--- BEGIN Provided records ---

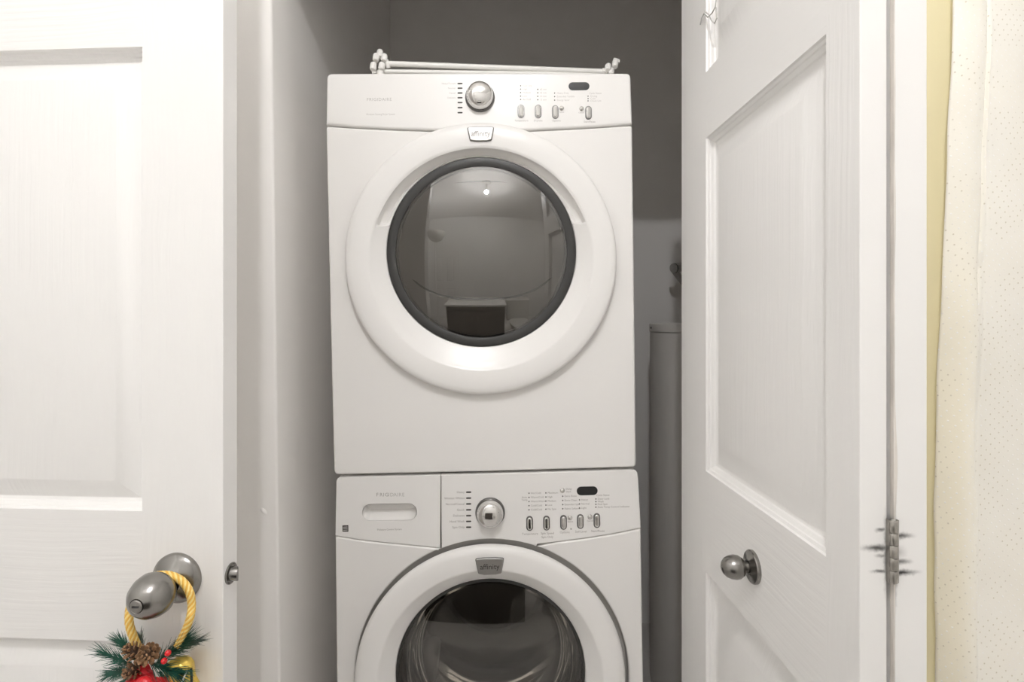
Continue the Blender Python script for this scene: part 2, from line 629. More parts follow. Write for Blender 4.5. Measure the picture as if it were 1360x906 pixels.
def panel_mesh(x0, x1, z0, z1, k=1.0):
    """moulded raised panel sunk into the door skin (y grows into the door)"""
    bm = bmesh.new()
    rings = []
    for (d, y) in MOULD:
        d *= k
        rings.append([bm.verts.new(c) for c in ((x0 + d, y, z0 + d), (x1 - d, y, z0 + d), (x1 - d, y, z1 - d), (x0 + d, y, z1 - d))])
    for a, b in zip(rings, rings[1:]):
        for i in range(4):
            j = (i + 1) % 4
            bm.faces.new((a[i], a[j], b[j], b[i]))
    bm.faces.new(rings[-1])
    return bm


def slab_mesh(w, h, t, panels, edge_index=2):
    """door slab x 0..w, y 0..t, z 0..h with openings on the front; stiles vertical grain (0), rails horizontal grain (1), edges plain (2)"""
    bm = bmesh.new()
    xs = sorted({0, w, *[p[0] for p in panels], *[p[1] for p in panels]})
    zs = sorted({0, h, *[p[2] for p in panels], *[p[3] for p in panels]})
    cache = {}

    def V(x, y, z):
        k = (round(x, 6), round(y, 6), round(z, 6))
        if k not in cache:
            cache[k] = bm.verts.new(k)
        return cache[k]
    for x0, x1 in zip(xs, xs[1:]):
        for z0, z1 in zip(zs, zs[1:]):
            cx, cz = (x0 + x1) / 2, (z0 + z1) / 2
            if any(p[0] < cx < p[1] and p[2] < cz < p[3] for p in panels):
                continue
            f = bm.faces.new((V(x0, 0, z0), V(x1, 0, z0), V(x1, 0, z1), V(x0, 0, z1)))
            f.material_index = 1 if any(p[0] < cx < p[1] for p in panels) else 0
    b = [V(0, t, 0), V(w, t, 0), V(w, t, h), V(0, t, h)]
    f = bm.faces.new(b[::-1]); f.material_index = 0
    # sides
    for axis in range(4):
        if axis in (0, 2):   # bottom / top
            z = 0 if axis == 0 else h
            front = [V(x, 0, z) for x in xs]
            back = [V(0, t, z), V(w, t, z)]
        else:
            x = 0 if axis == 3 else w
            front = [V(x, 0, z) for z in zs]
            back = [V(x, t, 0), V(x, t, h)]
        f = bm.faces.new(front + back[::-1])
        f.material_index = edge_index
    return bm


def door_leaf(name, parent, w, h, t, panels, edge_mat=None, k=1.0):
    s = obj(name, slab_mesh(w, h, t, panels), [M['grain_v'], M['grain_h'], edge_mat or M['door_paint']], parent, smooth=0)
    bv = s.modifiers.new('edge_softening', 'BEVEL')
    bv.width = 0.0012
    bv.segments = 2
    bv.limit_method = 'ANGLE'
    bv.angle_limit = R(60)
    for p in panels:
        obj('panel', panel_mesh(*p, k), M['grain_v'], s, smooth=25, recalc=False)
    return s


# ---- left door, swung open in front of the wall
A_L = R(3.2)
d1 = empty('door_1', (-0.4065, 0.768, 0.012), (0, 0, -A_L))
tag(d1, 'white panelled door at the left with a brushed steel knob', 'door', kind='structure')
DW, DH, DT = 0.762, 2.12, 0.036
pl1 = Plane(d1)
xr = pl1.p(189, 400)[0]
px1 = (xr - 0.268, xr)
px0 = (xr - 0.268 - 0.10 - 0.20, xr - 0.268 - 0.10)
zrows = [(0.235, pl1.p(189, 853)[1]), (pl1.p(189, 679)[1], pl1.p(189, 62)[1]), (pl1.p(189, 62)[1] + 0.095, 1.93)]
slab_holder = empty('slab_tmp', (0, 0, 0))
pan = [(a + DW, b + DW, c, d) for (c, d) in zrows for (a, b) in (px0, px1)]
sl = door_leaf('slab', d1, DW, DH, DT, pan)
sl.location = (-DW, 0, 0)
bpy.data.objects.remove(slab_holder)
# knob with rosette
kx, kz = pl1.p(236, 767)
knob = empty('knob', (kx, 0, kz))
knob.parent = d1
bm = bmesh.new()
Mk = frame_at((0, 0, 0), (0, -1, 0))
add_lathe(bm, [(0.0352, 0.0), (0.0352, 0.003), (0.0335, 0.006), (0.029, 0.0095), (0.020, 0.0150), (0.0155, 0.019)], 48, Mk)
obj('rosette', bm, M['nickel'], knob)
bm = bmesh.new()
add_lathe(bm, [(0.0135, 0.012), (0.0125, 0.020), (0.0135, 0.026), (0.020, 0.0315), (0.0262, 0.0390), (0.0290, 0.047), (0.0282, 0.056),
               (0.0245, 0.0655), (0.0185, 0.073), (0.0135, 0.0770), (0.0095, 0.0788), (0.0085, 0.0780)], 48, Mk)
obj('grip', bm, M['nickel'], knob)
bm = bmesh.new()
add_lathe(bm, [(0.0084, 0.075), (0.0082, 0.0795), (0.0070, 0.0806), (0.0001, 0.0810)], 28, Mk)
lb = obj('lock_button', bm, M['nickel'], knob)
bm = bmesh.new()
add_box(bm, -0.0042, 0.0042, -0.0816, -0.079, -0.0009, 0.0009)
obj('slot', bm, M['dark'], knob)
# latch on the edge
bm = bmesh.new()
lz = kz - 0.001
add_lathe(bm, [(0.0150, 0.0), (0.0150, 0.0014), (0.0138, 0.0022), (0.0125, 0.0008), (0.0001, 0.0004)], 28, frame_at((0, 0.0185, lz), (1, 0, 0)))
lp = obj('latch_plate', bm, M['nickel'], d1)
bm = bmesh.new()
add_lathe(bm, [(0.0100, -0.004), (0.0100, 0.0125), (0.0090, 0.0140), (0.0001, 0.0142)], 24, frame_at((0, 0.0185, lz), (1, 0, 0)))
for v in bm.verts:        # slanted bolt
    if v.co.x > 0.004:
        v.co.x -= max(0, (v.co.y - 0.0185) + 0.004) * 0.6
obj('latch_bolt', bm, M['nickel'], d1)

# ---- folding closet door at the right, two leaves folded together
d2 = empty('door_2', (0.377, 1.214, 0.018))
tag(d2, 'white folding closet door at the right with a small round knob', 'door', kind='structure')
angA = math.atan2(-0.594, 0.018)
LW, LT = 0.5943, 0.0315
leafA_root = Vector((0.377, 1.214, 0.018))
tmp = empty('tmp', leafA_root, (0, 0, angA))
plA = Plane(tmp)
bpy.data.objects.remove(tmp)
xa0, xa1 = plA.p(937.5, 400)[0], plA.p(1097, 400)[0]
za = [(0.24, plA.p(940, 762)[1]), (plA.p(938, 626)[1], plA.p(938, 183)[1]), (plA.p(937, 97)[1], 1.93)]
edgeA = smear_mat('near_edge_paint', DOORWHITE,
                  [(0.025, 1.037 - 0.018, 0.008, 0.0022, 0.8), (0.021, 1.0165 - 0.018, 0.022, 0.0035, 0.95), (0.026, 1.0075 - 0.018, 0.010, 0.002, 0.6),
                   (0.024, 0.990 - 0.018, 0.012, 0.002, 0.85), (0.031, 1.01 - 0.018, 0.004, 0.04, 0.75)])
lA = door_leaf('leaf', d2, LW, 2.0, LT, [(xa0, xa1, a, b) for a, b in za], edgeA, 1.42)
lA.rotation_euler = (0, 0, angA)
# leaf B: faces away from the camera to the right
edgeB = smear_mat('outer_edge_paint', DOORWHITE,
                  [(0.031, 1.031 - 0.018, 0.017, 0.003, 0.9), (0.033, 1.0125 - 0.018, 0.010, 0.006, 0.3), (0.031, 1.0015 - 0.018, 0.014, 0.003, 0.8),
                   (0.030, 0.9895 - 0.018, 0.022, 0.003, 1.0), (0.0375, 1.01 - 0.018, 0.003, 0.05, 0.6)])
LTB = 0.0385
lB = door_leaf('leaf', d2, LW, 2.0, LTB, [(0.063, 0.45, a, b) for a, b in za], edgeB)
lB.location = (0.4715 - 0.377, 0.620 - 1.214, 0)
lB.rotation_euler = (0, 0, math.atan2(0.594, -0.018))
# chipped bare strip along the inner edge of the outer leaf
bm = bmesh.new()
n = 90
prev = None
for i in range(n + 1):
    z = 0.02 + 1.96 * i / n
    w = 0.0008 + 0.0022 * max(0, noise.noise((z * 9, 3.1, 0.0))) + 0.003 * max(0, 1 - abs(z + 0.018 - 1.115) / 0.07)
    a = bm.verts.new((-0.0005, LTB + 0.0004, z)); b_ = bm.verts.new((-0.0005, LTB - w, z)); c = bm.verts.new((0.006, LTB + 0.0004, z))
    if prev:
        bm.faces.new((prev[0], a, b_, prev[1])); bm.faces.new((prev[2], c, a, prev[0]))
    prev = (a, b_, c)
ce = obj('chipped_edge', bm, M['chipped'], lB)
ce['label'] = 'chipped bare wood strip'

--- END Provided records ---
--- BEGIN Provided records ---

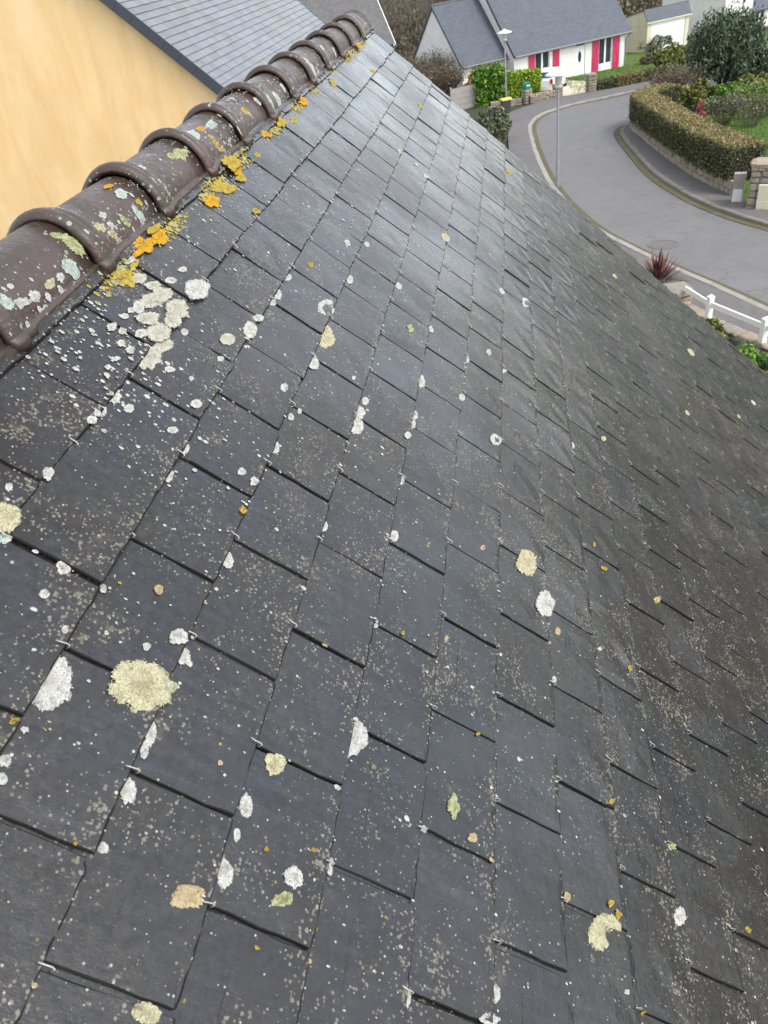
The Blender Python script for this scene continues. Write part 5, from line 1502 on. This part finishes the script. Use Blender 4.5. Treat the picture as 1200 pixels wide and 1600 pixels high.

--- END Provided records ---
--- BEGIN Provided records ---

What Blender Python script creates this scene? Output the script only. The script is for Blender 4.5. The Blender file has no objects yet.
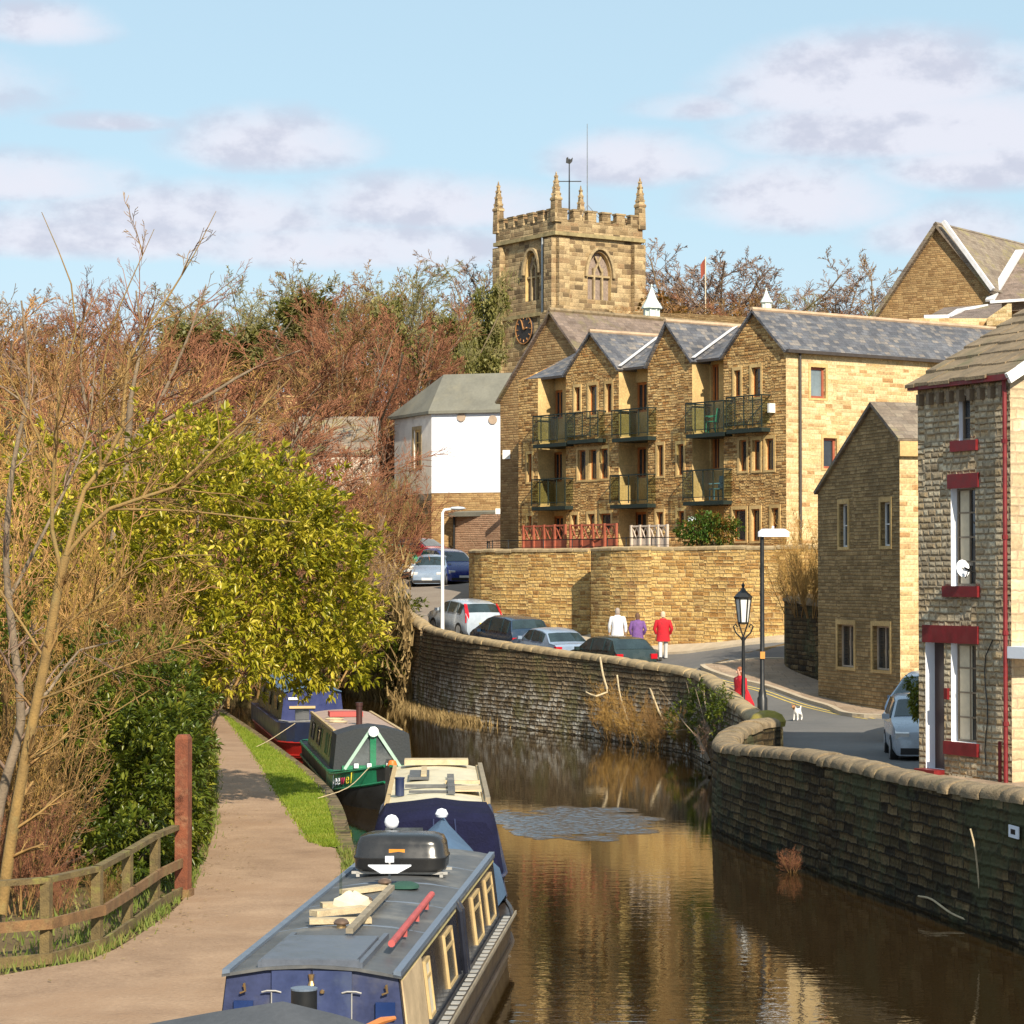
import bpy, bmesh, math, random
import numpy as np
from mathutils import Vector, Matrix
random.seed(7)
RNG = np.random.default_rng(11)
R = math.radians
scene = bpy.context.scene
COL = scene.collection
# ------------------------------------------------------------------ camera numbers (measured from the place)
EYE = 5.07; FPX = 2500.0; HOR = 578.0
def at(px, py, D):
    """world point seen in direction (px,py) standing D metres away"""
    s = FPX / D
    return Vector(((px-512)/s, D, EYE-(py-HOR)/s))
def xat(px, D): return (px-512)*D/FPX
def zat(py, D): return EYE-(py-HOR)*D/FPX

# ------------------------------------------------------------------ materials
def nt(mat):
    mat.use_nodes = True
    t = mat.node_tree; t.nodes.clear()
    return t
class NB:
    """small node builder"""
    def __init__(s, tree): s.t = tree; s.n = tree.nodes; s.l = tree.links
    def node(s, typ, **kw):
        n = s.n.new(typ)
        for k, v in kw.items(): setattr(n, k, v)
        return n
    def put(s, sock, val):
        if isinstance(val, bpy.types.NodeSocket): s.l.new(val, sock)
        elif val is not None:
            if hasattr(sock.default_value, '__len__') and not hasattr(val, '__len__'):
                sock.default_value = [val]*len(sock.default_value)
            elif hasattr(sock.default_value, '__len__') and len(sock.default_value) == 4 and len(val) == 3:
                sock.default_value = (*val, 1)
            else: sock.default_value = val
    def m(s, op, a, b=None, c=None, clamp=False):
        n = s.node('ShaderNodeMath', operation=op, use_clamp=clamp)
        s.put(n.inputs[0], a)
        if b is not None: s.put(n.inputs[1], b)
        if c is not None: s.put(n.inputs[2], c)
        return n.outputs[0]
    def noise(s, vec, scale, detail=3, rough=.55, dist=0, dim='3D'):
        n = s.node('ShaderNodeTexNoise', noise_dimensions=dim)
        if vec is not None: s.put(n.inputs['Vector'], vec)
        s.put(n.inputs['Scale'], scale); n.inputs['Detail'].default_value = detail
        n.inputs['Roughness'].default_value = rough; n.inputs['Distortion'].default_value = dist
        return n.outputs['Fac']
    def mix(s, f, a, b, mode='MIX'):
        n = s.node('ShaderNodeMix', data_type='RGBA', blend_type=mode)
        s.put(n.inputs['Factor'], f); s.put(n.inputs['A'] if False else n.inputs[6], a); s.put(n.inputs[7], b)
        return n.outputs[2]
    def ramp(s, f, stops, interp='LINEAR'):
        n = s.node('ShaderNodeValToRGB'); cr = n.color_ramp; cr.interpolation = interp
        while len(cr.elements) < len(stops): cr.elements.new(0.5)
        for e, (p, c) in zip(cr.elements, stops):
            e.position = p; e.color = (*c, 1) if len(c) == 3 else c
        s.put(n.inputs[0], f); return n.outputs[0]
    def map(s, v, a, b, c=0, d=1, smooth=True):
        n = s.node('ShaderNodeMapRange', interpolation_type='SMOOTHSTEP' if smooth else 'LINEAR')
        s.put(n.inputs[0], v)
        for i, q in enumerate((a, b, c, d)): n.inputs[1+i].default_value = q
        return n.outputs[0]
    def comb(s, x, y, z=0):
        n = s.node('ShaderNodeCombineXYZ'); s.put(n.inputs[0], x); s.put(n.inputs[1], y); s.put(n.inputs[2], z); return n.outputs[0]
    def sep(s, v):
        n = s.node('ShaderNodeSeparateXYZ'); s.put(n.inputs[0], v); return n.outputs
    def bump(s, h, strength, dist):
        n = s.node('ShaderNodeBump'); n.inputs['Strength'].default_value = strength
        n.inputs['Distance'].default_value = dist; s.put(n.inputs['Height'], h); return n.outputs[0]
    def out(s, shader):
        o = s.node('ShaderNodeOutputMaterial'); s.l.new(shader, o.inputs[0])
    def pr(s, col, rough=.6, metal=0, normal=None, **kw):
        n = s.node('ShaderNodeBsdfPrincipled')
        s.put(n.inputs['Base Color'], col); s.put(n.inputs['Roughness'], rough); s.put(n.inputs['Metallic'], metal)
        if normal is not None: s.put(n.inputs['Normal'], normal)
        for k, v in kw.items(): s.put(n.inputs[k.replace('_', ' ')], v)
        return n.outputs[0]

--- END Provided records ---

From the line containing "What Blender Python" through the line containing "def zat(py, D): return EYE-(py-HOR)*D/FPX", copy every line above exactly, without pictures.

**Worked answer:**
What Blender Python script creates this scene? Output the script only. The script is for Blender 4.5. The Blender file has no objects yet.
import bpy, bmesh, math, random
import numpy as np
from mathutils import Vector, Matrix
random.seed(7)
RNG = np.random.default_rng(11)
R = math.radians
scene = bpy.context.scene
COL = scene.collection
# ------------------------------------------------------------------ camera numbers (measured from the place)
EYE = 5.07; FPX = 2500.0; HOR = 578.0
def at(px, py, D):
    """world point seen in direction (px,py) standing D metres away"""
    s = FPX / D
    return Vector(((px-512)/s, D, EYE-(py-HOR)/s))
def xat(px, D): return (px-512)*D/FPX
def zat(py, D): return EYE-(py-HOR)*D/FPX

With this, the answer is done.